→ **THE EXERCISE**: Your task is to give the listing below back word for word, pictures excluded.

——————

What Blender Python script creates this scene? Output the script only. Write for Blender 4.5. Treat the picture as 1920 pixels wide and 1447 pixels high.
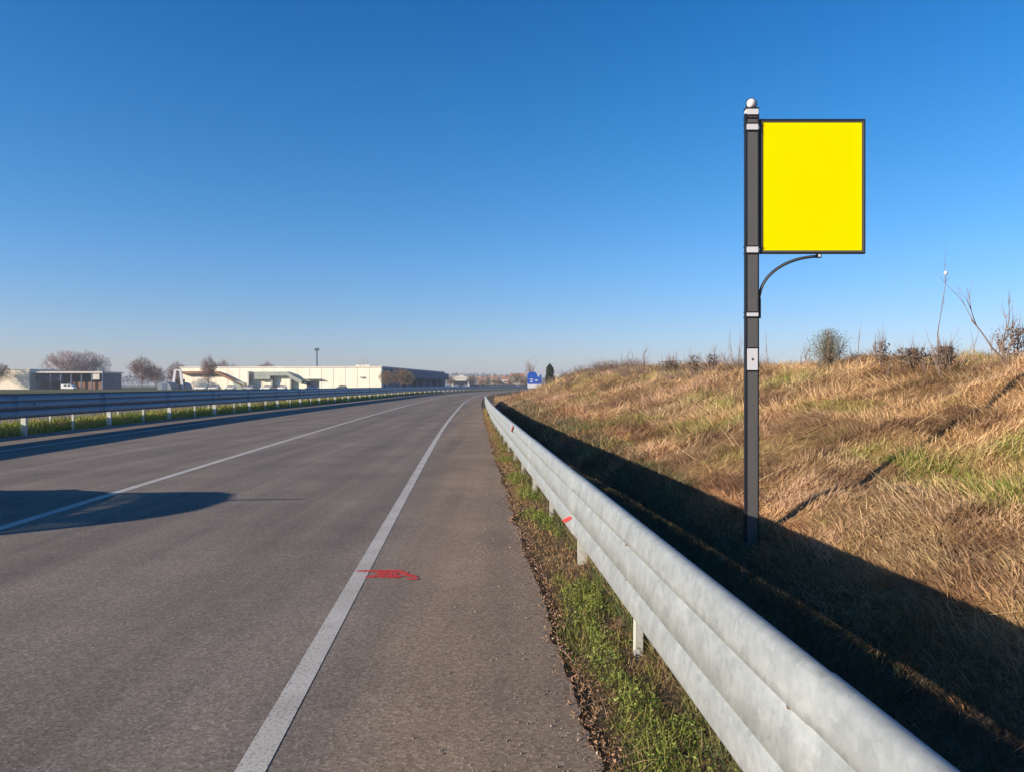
import bpy, math, random
import numpy as np
from mathutils import Vector, Matrix

random.seed(7); rng = np.random.default_rng(11)
S = bpy.context.scene
for o in list(bpy.data.objects): bpy.data.objects.remove(o)
COL = S.collection
R = math.radians

# ------------------------------------------------------------------ camera
EYE = 1.6; F = 1400.0; HY = 722.0
cam = bpy.data.cameras.new('camera'); camo = bpy.data.objects.new('camera', cam); COL.objects.link(camo)
cam.sensor_width = 36; cam.lens = F/1920*36; cam.clip_start = .05; cam.clip_end = 6000
camo.location = (0, 0, EYE); camo.rotation_euler = (R(90), 0, 0)
cam.shift_y = -1.5/1920
S.camera = camo

# ------------------------------------------------------------------ light
SUN_EL = 15.7; SUN_AZ = 25.0      # azimuth: light travels to +x, turned towards +y by SUN_AZ
tosun = Vector((-math.cos(R(SUN_EL))*math.cos(R(SUN_AZ)), -math.cos(R(SUN_EL))*math.sin(R(SUN_AZ)), math.sin(R(SUN_EL))))
sun = bpy.data.lights.new('sun', 'SUN'); sun.energy = 5.0; sun.angle = R(.5); sun.color = (1.0, .86, .70)
suno = bpy.data.objects.new('sun', sun); COL.objects.link(suno); suno.location = (-30, -20, 30)
suno.rotation_euler = tosun.to_track_quat('Z', 'Y').to_euler()
W = bpy.data.worlds.new('World'); S.world = W; W.use_nodes = True
nt = W.node_tree; bg = nt.nodes['Background']
sky = nt.nodes.new('ShaderNodeTexSky'); sky.sky_type = 'NISHITA'; sky.sun_disc = False
sky.sun_elevation = R(SUN_EL); sky.sun_rotation = math.atan2(tosun.x, tosun.y)
sky.air_density = 1.0; sky.dust_density = .6; sky.ozone_density = 3.0; sky.altitude = 100
hs = nt.nodes.new('ShaderNodeHueSaturation'); hs.inputs['Saturation'].default_value = 1.22; hs.inputs['Hue'].default_value = .497
nt.links.new(sky.outputs[0], hs.inputs['Color'])
tc = nt.nodes.new('ShaderNodeTexCoord'); sx_ = nt.nodes.new('ShaderNodeSeparateXYZ'); nt.links.new(tc.outputs['Generated'], sx_.inputs[0])
rp = nt.nodes.new('ShaderNodeValToRGB'); nt.links.new(sx_.outputs[2], rp.inputs[0])
SKYR = [(0.0, (1.15,1.12,1.85)), (.03, (1.12,1.10,1.62)), (.08, (1.0,1.06,1.45)), (.16, (.88,1.12,1.48)), (.26, (.66,1.12,1.44)), (.36, (.46,1.08,1.44)), (.47, (.28,.98,1.42)), (.8, (.12,.45,.85))]
rp.color_ramp.elements[0].position = 0; rp.color_ramp.elements[0].color = (*SKYR[0][1], 1)
rp.color_ramp.elements[1].position = SKYR[-1][0]; rp.color_ramp.elements[1].color = (*SKYR[-1][1], 1)
for p_, c_ in SKYR[1:-1]: rp.color_ramp.elements.new(p_).color = (*c_, 1)
mu = nt.nodes.new('ShaderNodeMix'); mu.data_type = 'RGBA'; mu.blend_type = 'MULTIPLY'; mu.inputs[0].default_value = 1
nt.links.new(hs.outputs[0], mu.inputs[6]); nt.links.new(rp.outputs[0], mu.inputs[7]); nt.links.new(mu.outputs[2], bg.inputs[0])
bg.inputs[1].default_value = .075
S.view_settings.view_transform = 'Standard'; S.view_settings.look = 'None'
S.view_settings.exposure = .72; S.view_settings.gamma = 1
S.render.engine = 'CYCLES'

# ------------------------------------------------------------------ helpers
def tag(o, label=None, cat=None, group=None, kind=None):
    if label: o['label'] = label
    if cat: o['category'] = cat
    if group: o['group'] = group
    if kind: o['kind'] = kind
    return o
def empty(name, loc=(0,0,0), rz=0, **k):
    o = bpy.data.objects.new(name, None); COL.objects.link(o); o.location = loc; o.rotation_euler = (0,0,rz)
    o.empty_display_size = .2
    return tag(o, **k)
def link(name, me, parent=None, mat=None, **k):
    o = bpy.data.objects.new(name, me); COL.objects.link(o)
    if parent is not None: o.parent = parent
    if mat is not None and not me.materials: me.materials.append(mat)
    return tag(o, **k)
def copy_tree(o, parent=None):
    c = o.copy(); COL.objects.link(c)
    if parent is not None: c.parent = parent
    for ch in list(o.children): copy_tree(ch, c)
    return c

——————

→ **IN RESPONSE**:
What Blender Python script creates this scene? Output the script only. Write for Blender 4.5. Treat the picture as 1920 pixels wide and 1447 pixels high.
import bpy, math, random
import numpy as np
from mathutils import Vector, Matrix

random.seed(7); rng = np.random.default_rng(11)
S = bpy.context.scene
for o in list(bpy.data.objects): bpy.data.objects.remove(o)
COL = S.collection
R = math.radians

# ------------------------------------------------------------------ camera
EYE = 1.6; F = 1400.0; HY = 722.0
cam = bpy.data.cameras.new('camera'); camo = bpy.data.objects.new('camera', cam); COL.objects.link(camo)
cam.sensor_width = 36; cam.lens = F/1920*36; cam.clip_start = .05; cam.clip_end = 6000
camo.location = (0, 0, EYE); camo.rotation_euler = (R(90), 0, 0)
cam.shift_y = -1.5/1920
S.camera = camo

# ------------------------------------------------------------------ light
SUN_EL = 15.7; SUN_AZ = 25.0      # azimuth: light travels to +x, turned towards +y by SUN_AZ
tosun = Vector((-math.cos(R(SUN_EL))*math.cos(R(SUN_AZ)), -math.cos(R(SUN_EL))*math.sin(R(SUN_AZ)), math.sin(R(SUN_EL))))
sun = bpy.data.lights.new('sun', 'SUN'); sun.energy = 5.0; sun.angle = R(.5); sun.color = (1.0, .86, .70)
suno = bpy.data.objects.new('sun', sun); COL.objects.link(suno); suno.location = (-30, -20, 30)
suno.rotation_euler = tosun.to_track_quat('Z', 'Y').to_euler()
W = bpy.data.worlds.new('World'); S.world = W; W.use_nodes = True
nt = W.node_tree; bg = nt.nodes['Background']
sky = nt.nodes.new('ShaderNodeTexSky'); sky.sky_type = 'NISHITA'; sky.sun_disc = False
sky.sun_elevation = R(SUN_EL); sky.sun_rotation = math.atan2(tosun.x, tosun.y)
sky.air_density = 1.0; sky.dust_density = .6; sky.ozone_density = 3.0; sky.altitude = 100
hs = nt.nodes.new('ShaderNodeHueSaturation'); hs.inputs['Saturation'].default_value = 1.22; hs.inputs['Hue'].default_value = .497
nt.links.new(sky.outputs[0], hs.inputs['Color'])
tc = nt.nodes.new('ShaderNodeTexCoord'); sx_ = nt.nodes.new('ShaderNodeSeparateXYZ'); nt.links.new(tc.outputs['Generated'], sx_.inputs[0])
rp = nt.nodes.new('ShaderNodeValToRGB'); nt.links.new(sx_.outputs[2], rp.inputs[0])
SKYR = [(0.0, (1.15,1.12,1.85)), (.03, (1.12,1.10,1.62)), (.08, (1.0,1.06,1.45)), (.16, (.88,1.12,1.48)), (.26, (.66,1.12,1.44)), (.36, (.46,1.08,1.44)), (.47, (.28,.98,1.42)), (.8, (.12,.45,.85))]
rp.color_ramp.elements[0].position = 0; rp.color_ramp.elements[0].color = (*SKYR[0][1], 1)
rp.color_ramp.elements[1].position = SKYR[-1][0]; rp.color_ramp.elements[1].color = (*SKYR[-1][1], 1)
for p_, c_ in SKYR[1:-1]: rp.color_ramp.elements.new(p_).color = (*c_, 1)
mu = nt.nodes.new('ShaderNodeMix'); mu.data_type = 'RGBA'; mu.blend_type = 'MULTIPLY'; mu.inputs[0].default_value = 1
nt.links.new(hs.outputs[0], mu.inputs[6]); nt.links.new(rp.outputs[0], mu.inputs[7]); nt.links.new(mu.outputs[2], bg.inputs[0])
bg.inputs[1].default_value = .075
S.view_settings.view_transform = 'Standard'; S.view_settings.look = 'None'
S.view_settings.exposure = .72; S.view_settings.gamma = 1
S.render.engine = 'CYCLES'

# ------------------------------------------------------------------ helpers
def tag(o, label=None, cat=None, group=None, kind=None):
    if label: o['label'] = label
    if cat: o['category'] = cat
    if group: o['group'] = group
    if kind: o['kind'] = kind
    return o
def empty(name, loc=(0,0,0), rz=0, **k):
    o = bpy.data.objects.new(name, None); COL.objects.link(o); o.location = loc; o.rotation_euler = (0,0,rz)
    o.empty_display_size = .2
    return tag(o, **k)
def link(name, me, parent=None, mat=None, **k):
    o = bpy.data.objects.new(name, me); COL.objects.link(o)
    if parent is not None: o.parent = parent
    if mat is not None and not me.materials: me.materials.append(mat)
    return tag(o, **k)
def copy_tree(o, parent=None):
    c = o.copy(); COL.objects.link(c)
    if parent is not None: c.parent = parent
    for ch in list(o.children): copy_tree(ch, c)
    return c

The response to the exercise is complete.